→ **What is being asked**:
Copy all the data exactly, except the pictures.

(Dataset excerpt)
[START]

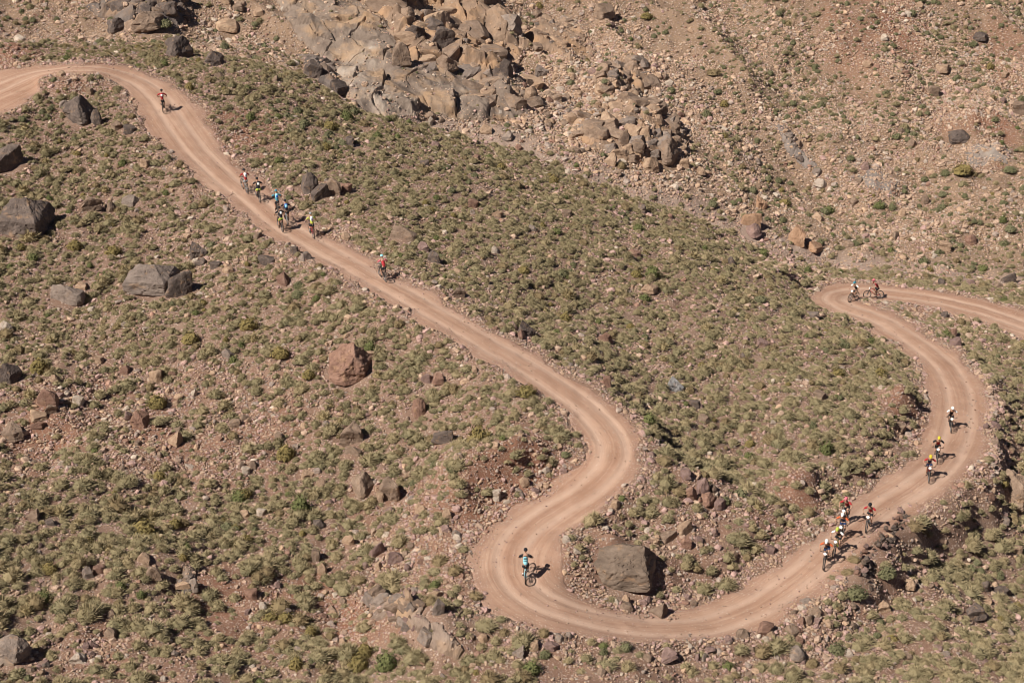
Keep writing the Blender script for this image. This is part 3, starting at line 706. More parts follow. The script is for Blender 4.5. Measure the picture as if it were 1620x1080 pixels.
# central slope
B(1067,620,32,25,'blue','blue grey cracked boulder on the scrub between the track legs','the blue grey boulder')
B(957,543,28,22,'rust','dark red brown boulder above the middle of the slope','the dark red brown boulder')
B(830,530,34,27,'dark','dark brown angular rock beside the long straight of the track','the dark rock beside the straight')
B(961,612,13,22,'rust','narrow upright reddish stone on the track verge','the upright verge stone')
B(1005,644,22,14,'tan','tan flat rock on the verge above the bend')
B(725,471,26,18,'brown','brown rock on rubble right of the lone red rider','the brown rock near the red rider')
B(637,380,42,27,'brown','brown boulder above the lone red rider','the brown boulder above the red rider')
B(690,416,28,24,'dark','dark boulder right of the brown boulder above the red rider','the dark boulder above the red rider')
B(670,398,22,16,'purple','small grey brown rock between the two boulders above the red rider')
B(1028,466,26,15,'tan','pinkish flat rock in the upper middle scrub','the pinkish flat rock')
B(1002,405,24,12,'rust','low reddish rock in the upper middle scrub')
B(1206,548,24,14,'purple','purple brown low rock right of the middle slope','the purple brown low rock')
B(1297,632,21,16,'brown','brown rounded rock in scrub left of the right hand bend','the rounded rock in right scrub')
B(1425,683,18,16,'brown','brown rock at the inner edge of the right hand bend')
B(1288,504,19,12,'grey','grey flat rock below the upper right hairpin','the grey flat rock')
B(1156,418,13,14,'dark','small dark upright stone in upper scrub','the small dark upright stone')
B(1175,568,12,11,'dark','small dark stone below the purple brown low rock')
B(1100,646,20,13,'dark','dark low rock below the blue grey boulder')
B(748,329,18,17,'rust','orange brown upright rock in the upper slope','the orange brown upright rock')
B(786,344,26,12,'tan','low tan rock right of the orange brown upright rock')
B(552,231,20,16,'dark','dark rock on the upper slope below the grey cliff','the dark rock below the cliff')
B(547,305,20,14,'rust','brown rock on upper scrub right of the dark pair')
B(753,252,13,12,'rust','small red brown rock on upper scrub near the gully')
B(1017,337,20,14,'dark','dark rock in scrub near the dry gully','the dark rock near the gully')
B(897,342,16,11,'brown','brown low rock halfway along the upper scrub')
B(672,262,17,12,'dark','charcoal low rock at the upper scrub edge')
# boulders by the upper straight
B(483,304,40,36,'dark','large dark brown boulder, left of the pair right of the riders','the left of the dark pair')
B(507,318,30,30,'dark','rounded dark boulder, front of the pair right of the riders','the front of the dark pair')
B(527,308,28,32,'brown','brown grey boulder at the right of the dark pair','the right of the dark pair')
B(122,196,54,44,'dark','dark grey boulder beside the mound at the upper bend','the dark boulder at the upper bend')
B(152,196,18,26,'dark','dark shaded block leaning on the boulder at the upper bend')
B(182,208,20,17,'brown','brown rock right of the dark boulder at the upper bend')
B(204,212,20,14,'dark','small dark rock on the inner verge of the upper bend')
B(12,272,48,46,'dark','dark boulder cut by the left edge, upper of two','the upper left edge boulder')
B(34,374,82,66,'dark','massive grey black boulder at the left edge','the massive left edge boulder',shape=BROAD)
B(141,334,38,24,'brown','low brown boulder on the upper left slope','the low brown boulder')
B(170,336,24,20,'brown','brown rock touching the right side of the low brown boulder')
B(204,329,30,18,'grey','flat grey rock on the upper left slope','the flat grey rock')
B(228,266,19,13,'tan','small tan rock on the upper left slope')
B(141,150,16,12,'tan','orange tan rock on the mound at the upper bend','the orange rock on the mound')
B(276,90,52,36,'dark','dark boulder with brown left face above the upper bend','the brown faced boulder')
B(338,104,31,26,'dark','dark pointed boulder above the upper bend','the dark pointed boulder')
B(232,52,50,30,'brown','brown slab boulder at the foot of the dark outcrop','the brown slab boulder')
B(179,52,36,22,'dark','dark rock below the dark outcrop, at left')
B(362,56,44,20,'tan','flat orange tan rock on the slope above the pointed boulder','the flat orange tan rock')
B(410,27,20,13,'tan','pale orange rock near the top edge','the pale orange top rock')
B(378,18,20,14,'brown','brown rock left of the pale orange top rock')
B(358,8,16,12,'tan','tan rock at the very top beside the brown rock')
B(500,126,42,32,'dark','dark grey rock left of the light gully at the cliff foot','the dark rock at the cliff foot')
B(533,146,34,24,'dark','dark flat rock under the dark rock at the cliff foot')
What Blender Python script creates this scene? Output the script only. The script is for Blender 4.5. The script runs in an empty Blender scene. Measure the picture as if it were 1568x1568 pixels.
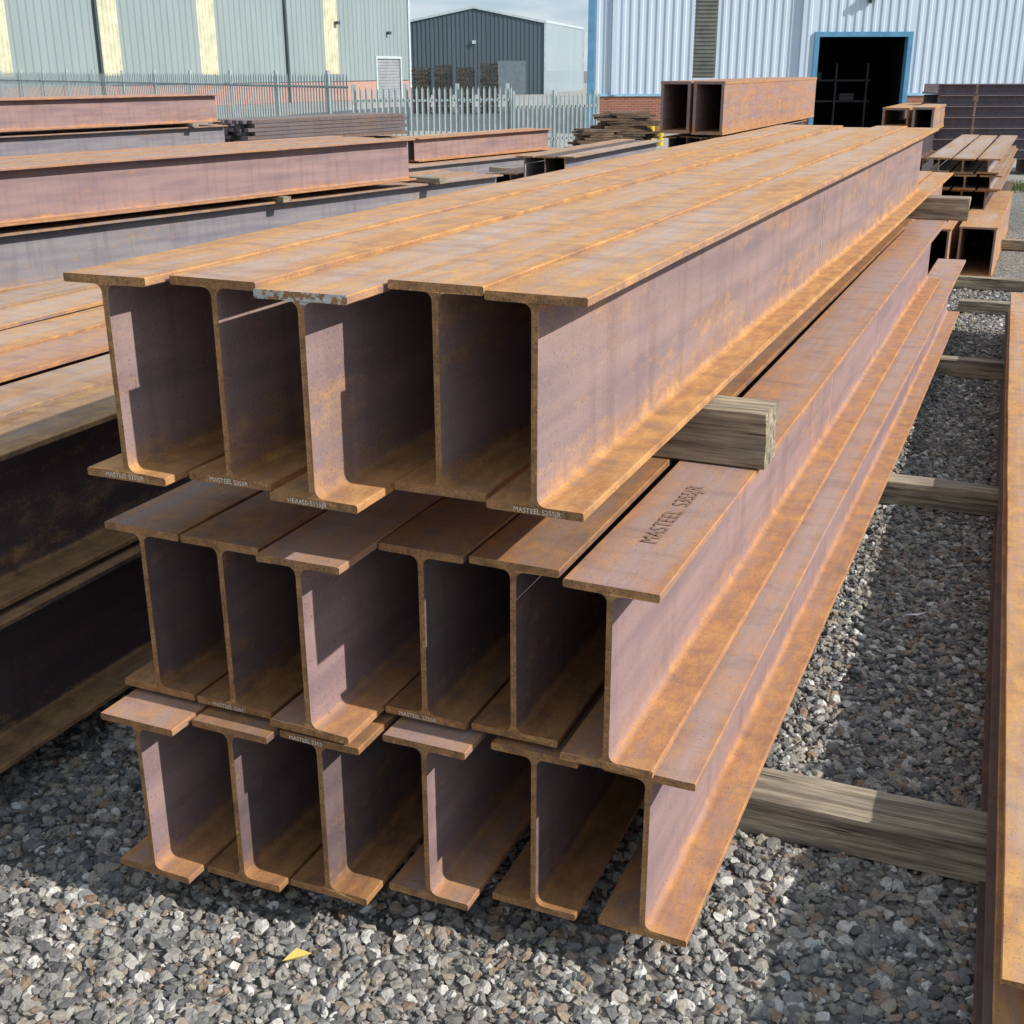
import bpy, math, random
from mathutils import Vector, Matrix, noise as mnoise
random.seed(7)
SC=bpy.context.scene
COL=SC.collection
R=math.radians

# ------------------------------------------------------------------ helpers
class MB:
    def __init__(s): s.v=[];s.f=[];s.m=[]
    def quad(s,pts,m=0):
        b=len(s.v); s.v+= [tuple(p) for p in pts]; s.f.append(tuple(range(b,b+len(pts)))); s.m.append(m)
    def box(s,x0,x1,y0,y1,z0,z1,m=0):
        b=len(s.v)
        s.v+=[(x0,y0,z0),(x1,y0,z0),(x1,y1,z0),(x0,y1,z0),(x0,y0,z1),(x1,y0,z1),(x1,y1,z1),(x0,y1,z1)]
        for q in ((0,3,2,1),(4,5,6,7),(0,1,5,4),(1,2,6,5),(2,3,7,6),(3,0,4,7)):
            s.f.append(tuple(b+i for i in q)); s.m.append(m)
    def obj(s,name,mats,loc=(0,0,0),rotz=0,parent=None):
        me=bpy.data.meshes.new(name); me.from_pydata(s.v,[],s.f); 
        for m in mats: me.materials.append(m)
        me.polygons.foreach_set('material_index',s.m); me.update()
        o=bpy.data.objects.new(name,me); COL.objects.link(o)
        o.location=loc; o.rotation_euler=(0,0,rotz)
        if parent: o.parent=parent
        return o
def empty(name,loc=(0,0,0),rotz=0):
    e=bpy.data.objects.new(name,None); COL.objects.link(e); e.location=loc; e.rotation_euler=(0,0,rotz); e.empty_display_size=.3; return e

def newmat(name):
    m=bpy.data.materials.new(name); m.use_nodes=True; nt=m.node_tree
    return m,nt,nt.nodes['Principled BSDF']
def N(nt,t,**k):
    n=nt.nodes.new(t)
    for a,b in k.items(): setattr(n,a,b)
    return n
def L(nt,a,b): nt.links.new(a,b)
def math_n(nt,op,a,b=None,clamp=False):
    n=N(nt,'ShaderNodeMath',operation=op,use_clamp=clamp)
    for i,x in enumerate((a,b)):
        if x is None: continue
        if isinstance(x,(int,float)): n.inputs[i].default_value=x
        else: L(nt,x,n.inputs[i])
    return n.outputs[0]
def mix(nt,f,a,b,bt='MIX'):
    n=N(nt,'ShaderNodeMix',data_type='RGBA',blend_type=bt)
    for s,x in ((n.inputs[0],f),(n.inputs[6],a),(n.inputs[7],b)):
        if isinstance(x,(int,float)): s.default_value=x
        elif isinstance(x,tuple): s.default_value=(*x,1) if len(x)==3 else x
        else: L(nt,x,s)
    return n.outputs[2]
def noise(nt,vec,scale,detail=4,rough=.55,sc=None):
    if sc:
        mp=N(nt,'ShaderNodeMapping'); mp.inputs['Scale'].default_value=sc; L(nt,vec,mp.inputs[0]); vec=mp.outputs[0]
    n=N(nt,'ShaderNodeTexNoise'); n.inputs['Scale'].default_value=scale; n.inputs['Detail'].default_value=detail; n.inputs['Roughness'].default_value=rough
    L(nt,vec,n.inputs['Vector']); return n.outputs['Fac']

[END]

→ **Finished exercise**:
Keep writing the Blender script for this image. This is part 3, starting at line 706. More parts follow. The script is for Blender 4.5. Measure the picture as if it were 1620x1080 pixels.
# central slope
B(1067,620,32,25,'blue','blue grey cracked boulder on the scrub between the track legs','the blue grey boulder')
B(957,543,28,22,'rust','dark red brown boulder above the middle of the slope','the dark red brown boulder')
B(830,530,34,27,'dark','dark brown angular rock beside the long straight of the track','the dark rock beside the straight')
B(961,612,13,22,'rust','narrow upright reddish stone on the track verge','the upright verge stone')
B(1005,644,22,14,'tan','tan flat rock on the verge above the bend')
B(725,471,26,18,'brown','brown rock on rubble right of the lone red rider','the brown rock near the red rider')
B(637,380,42,27,'brown','brown boulder above the lone red rider','the brown boulder above the red rider')
B(690,416,28,24,'dark','dark boulder right of the brown boulder above the red rider','the dark boulder above the red rider')
B(670,398,22,16,'purple','small grey brown rock between the two boulders above the red rider')
B(1028,466,26,15,'tan','pinkish flat rock in the upper middle scrub','the pinkish flat rock')
B(1002,405,24,12,'rust','low reddish rock in the upper middle scrub')
B(1206,548,24,14,'purple','purple brown low rock right of the middle slope','the purple brown low rock')
B(1297,632,21,16,'brown','brown rounded rock in scrub left of the right hand bend','the rounded rock in right scrub')
B(1425,683,18,16,'brown','brown rock at the inner edge of the right hand bend')
B(1288,504,19,12,'grey','grey flat rock below the upper right hairpin','the grey flat rock')
B(1156,418,13,14,'dark','small dark upright stone in upper scrub','the small dark upright stone')
B(1175,568,12,11,'dark','small dark stone below the purple brown low rock')
B(1100,646,20,13,'dark','dark low rock below the blue grey boulder')
B(748,329,18,17,'rust','orange brown upright rock in the upper slope','the orange brown upright rock')
B(786,344,26,12,'tan','low tan rock right of the orange brown upright rock')
B(552,231,20,16,'dark','dark rock on the upper slope below the grey cliff','the dark rock below the cliff')
B(547,305,20,14,'rust','brown rock on upper scrub right of the dark pair')
B(753,252,13,12,'rust','small red brown rock on upper scrub near the gully')
B(1017,337,20,14,'dark','dark rock in scrub near the dry gully','the dark rock near the gully')
B(897,342,16,11,'brown','brown low rock halfway along the upper scrub')
B(672,262,17,12,'dark','charcoal low rock at the upper scrub edge')
# boulders by the upper straight
B(483,304,40,36,'dark','large dark brown boulder, left of the pair right of the riders','the left of the dark pair')
B(507,318,30,30,'dark','rounded dark boulder, front of the pair right of the riders','the front of the dark pair')
B(527,308,28,32,'brown','brown grey boulder at the right of the dark pair','the right of the dark pair')
B(122,196,54,44,'dark','dark grey boulder beside the mound at the upper bend','the dark boulder at the upper bend')
B(152,196,18,26,'dark','dark shaded block leaning on the boulder at the upper bend')
B(182,208,20,17,'brown','brown rock right of the dark boulder at the upper bend')
B(204,212,20,14,'dark','small dark rock on the inner verge of the upper bend')
B(12,272,48,46,'dark','dark boulder cut by the left edge, upper of two','the upper left edge boulder')
B(34,374,82,66,'dark','massive grey black boulder at the left edge','the massive left edge boulder',shape=BROAD)
B(141,334,38,24,'brown','low brown boulder on the upper left slope','the low brown boulder')
B(170,336,24,20,'brown','brown rock touching the right side of the low brown boulder')
B(204,329,30,18,'grey','flat grey rock on the upper left slope','the flat grey rock')
B(228,266,19,13,'tan','small tan rock on the upper left slope')
B(141,150,16,12,'tan','orange tan rock on the mound at the upper bend','the orange rock on the mound')
B(276,90,52,36,'dark','dark boulder with brown left face above the upper bend','the brown faced boulder')
B(338,104,31,26,'dark','dark pointed boulder above the upper bend','the dark pointed boulder')
B(232,52,50,30,'brown','brown slab boulder at the foot of the dark outcrop','the brown slab boulder')
B(179,52,36,22,'dark','dark rock below the dark outcrop, at left')
B(362,56,44,20,'tan','flat orange tan rock on the slope above the pointed boulder','the flat orange tan rock')
B(410,27,20,13,'tan','pale orange rock near the top edge','the pale orange top rock')
B(378,18,20,14,'brown','brown rock left of the pale orange top rock')
B(358,8,16,12,'tan','tan rock at the very top beside the brown rock')
B(500,126,42,32,'dark','dark grey rock left of the light gully at the cliff foot','the dark rock at the cliff foot')
B(533,146,34,24,'dark','dark flat rock under the dark rock at the cliff foot')
What Blender Python script creates this scene? Output the script only. The script is for Blender 4.5. The script runs in an empty Blender scene. Measure the picture as if it were 1568x1568 pixels.
import bpy, math, random
from mathutils import Vector, Matrix, noise as mnoise
random.seed(7)
SC=bpy.context.scene
COL=SC.collection
R=math.radians

# ------------------------------------------------------------------ helpers
class MB:
    def __init__(s): s.v=[];s.f=[];s.m=[]
    def quad(s,pts,m=0):
        b=len(s.v); s.v+= [tuple(p) for p in pts]; s.f.append(tuple(range(b,b+len(pts)))); s.m.append(m)
    def box(s,x0,x1,y0,y1,z0,z1,m=0):
        b=len(s.v)
        s.v+=[(x0,y0,z0),(x1,y0,z0),(x1,y1,z0),(x0,y1,z0),(x0,y0,z1),(x1,y0,z1),(x1,y1,z1),(x0,y1,z1)]
        for q in ((0,3,2,1),(4,5,6,7),(0,1,5,4),(1,2,6,5),(2,3,7,6),(3,0,4,7)):
            s.f.append(tuple(b+i for i in q)); s.m.append(m)
    def obj(s,name,mats,loc=(0,0,0),rotz=0,parent=None):
        me=bpy.data.meshes.new(name); me.from_pydata(s.v,[],s.f); 
        for m in mats: me.materials.append(m)
        me.polygons.foreach_set('material_index',s.m); me.update()
        o=bpy.data.objects.new(name,me); COL.objects.link(o)
        o.location=loc; o.rotation_euler=(0,0,rotz)
        if parent: o.parent=parent
        return o
def empty(name,loc=(0,0,0),rotz=0):
    e=bpy.data.objects.new(name,None); COL.objects.link(e); e.location=loc; e.rotation_euler=(0,0,rotz); e.empty_display_size=.3; return e

def newmat(name):
    m=bpy.data.materials.new(name); m.use_nodes=True; nt=m.node_tree
    return m,nt,nt.nodes['Principled BSDF']
def N(nt,t,**k):
    n=nt.nodes.new(t)
    for a,b in k.items(): setattr(n,a,b)
    return n
def L(nt,a,b): nt.links.new(a,b)
def math_n(nt,op,a,b=None,clamp=False):
    n=N(nt,'ShaderNodeMath',operation=op,use_clamp=clamp)
    for i,x in enumerate((a,b)):
        if x is None: continue
        if isinstance(x,(int,float)): n.inputs[i].default_value=x
        else: L(nt,x,n.inputs[i])
    return n.outputs[0]
def mix(nt,f,a,b,bt='MIX'):
    n=N(nt,'ShaderNodeMix',data_type='RGBA',blend_type=bt)
    for s,x in ((n.inputs[0],f),(n.inputs[6],a),(n.inputs[7],b)):
        if isinstance(x,(int,float)): s.default_value=x
        elif isinstance(x,tuple): s.default_value=(*x,1) if len(x)==3 else x
        else: L(nt,x,s)
    return n.outputs[2]
def noise(nt,vec,scale,detail=4,rough=.55,sc=None):
    if sc:
        mp=N(nt,'ShaderNodeMapping'); mp.inputs['Scale'].default_value=sc; L(nt,vec,mp.inputs[0]); vec=mp.outputs[0]
    n=N(nt,'ShaderNodeTexNoise'); n.inputs['Scale'].default_value=scale; n.inputs['Detail'].default_value=detail; n.inputs['Roughness'].default_value=rough
    L(nt,vec,n.inputs['Vector']); return n.outputs['Fac']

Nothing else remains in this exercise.